Con el tiempo me enteré de que Umberto Eco era un erudito de talla inconmensurable. Pionero de la semiótica (el estudio de los signos), hijo del estructuralismo y una de las voces más preclaras del debate cultural contemporáneo. Con el tiempo aprendí sobre sus distinciones entre “alta” y “baja” cultura, entre apocalípticos e integrados, y pude poner en contexto su ingente obra crítica, filológica y literaria (este hombre lo mismo te habla de Joyce que de los carbonarios que de “la lengua perfecta” o de una supuesta “Nueva Edad Media”). Con el tiempo este reseñador llegó incluso a cumplir su sueño desde los doce años: ver en persona a Umberto Eco, el chalado de los libros, el ‘lector in fabula’.
El nombre de la rosa es un libro sobre otro libro, pero también sobre los libros en general y sobre los lectores, por eso no se me ocurre mejor obra para celebrar con vosotros el II Aniversario de Estado Crítico.
«El nombre de la rosa» también fue una de mis primeras lecturas de juventud, aunque claramente no me produjo el mismo impacto que a tí.
Recuerdo con estupor aquéllas descripciones interminables de la arquitectura medieval, esos arcos de medio punto repletos de extrañas figuras talladas en piedra… ¿Y cómo era aquéllo que bramaba el jorobado? ¿’Penitenciagite’?…

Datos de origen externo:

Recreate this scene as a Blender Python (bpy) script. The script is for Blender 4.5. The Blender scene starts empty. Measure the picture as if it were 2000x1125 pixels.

Yo nunca la leí, aunque creo que la tengo en casa (o la tuve en casa cuando tuve casa) tras comprármela – la versión italiana – por pocos dinares en una mercadillo de Bagdad. Pero la pura circunferencia de la obra me echó pa’trás cada vez que me quise enfrentar a ella (la miras y te dices ¿tendré 30 horas libres en las próximas dos semanas?) Hay enemigos que imponen más por su masa muscular que por su peligrosidad.
No sabes cómo te entiendo, Ilya, no voy a poner ninguna objeción a tu comentario. De hecho, desde hace unos 5 años a mí me pasa que -por principio- no leo nada de más de 400 páginas, a ser posible entre 100 y 300.
Pero antes no tenía ese prejuicio, y te aseguro que si alguna vez te da por hincarle el diente a esta obra, salvando todos los prejuicos, te verás gratísimamente recompensado. No conozco a nadie que se la haya leído y no haya disfrutado.
No he leído el libro pero si la peli es la mitad de buena que el libro es toda una obra maestra y además tocho de compañía de los que a mí me gustan. Mila
Todo eso que dices lo sentía también yo mientras la leía, aunque no la leí tan jovencito como tú. Y aún sigo apabullado por el ambiente del libro.